● **Source data**
────
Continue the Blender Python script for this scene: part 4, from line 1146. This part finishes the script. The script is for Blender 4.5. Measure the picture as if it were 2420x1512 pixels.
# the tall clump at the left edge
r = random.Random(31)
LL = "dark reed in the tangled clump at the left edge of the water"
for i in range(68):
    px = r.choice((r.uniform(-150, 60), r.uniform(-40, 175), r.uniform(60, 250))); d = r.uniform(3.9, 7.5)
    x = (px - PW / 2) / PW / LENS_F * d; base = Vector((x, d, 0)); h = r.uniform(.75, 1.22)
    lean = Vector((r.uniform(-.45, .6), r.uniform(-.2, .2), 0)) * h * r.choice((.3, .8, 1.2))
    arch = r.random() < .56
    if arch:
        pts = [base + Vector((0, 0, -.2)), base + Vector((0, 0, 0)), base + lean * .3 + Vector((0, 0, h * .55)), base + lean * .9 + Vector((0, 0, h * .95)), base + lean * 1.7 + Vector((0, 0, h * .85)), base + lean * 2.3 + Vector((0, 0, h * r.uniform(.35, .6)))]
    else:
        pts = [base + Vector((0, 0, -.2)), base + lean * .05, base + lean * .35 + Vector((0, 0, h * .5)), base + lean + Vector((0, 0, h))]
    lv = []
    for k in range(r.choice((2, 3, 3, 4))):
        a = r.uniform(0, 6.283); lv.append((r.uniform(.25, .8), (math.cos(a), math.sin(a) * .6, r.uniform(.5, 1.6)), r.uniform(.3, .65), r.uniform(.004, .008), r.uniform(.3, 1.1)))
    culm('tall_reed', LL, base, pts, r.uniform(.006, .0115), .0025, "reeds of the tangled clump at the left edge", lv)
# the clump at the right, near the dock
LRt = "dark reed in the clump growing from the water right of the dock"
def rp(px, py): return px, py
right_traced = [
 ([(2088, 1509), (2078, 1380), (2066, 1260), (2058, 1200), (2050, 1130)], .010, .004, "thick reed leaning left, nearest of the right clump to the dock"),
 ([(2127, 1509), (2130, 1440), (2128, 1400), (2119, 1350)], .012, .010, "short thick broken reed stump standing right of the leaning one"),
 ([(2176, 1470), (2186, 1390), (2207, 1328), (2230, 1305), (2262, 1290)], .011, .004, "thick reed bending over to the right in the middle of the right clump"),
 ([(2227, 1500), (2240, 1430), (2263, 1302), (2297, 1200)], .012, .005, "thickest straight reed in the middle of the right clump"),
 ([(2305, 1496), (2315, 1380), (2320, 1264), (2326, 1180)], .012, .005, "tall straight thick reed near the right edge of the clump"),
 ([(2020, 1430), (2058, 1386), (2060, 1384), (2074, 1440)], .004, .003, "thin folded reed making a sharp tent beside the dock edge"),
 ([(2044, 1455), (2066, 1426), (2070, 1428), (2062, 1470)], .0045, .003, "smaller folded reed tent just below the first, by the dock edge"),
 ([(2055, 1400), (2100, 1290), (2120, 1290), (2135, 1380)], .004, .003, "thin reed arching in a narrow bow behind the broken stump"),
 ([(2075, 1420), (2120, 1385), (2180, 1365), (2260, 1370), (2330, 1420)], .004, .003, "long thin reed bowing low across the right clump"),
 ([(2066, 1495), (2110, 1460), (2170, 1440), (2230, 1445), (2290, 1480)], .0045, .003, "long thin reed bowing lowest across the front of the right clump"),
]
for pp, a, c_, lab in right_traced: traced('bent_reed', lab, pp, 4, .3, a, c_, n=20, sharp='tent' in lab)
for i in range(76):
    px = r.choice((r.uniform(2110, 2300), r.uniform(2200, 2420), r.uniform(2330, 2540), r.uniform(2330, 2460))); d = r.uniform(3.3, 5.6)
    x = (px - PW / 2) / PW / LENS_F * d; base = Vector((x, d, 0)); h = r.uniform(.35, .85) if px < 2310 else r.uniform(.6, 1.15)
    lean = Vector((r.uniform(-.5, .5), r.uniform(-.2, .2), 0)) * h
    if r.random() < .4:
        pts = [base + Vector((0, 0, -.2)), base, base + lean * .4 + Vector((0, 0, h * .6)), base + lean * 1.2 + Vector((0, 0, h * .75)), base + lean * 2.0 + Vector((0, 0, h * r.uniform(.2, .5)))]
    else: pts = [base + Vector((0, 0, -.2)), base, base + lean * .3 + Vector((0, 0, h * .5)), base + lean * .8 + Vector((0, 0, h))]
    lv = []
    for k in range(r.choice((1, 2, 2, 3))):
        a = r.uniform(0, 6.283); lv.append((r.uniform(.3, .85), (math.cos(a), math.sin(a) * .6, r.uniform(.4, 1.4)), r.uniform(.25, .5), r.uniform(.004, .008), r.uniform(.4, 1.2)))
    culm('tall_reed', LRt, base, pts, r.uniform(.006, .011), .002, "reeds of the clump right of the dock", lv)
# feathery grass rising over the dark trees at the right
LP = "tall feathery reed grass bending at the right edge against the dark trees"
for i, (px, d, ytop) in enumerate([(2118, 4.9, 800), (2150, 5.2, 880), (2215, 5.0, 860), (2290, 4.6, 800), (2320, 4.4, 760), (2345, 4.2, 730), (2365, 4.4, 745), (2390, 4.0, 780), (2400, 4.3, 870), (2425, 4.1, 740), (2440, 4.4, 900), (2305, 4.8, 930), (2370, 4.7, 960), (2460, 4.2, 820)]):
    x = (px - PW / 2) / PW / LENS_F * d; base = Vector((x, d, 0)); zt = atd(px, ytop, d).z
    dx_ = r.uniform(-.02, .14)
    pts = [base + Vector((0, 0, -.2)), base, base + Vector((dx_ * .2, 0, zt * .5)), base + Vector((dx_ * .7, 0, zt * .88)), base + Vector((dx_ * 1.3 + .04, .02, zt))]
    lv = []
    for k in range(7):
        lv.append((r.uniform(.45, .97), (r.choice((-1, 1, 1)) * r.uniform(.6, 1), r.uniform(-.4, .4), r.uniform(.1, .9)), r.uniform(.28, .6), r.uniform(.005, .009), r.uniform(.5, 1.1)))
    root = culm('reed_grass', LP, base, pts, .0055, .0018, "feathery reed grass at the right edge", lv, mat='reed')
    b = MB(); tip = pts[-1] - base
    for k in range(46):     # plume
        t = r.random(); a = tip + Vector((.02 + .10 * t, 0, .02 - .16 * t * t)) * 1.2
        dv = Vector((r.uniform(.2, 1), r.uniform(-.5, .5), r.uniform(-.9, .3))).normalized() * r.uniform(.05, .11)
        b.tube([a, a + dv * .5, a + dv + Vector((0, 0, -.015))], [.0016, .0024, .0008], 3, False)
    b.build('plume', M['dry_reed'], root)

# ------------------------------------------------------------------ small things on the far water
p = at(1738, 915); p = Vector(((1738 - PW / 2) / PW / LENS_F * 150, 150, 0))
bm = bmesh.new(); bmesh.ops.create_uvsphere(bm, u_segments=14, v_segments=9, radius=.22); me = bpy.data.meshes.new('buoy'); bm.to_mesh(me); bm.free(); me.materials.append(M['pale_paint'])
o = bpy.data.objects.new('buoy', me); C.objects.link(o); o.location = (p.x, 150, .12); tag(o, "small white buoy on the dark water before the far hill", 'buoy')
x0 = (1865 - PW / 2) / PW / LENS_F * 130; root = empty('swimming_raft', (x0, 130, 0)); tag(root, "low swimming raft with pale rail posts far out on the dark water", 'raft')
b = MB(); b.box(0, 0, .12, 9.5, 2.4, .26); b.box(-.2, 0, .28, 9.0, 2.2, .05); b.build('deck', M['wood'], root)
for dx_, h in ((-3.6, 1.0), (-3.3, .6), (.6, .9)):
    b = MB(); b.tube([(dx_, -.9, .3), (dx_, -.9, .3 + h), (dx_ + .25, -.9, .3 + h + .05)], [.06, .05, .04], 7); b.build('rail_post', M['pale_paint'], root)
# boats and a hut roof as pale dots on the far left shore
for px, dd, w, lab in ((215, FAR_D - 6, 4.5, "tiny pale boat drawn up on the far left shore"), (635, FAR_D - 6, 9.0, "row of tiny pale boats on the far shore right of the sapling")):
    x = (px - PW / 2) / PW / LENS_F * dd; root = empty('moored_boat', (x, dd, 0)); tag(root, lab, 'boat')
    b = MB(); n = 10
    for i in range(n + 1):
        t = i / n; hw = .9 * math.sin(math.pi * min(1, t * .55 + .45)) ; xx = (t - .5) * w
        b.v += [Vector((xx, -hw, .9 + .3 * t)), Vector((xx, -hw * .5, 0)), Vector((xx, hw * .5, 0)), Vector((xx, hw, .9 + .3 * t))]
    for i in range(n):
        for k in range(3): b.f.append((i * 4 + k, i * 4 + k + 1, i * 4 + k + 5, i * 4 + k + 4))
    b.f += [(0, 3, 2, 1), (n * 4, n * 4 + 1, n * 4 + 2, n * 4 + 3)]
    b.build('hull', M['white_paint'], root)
────
● **What you need to do**
Work out how many lines of the data hold the string "from". Reply with that number alone.

● **Solution for this problem**
2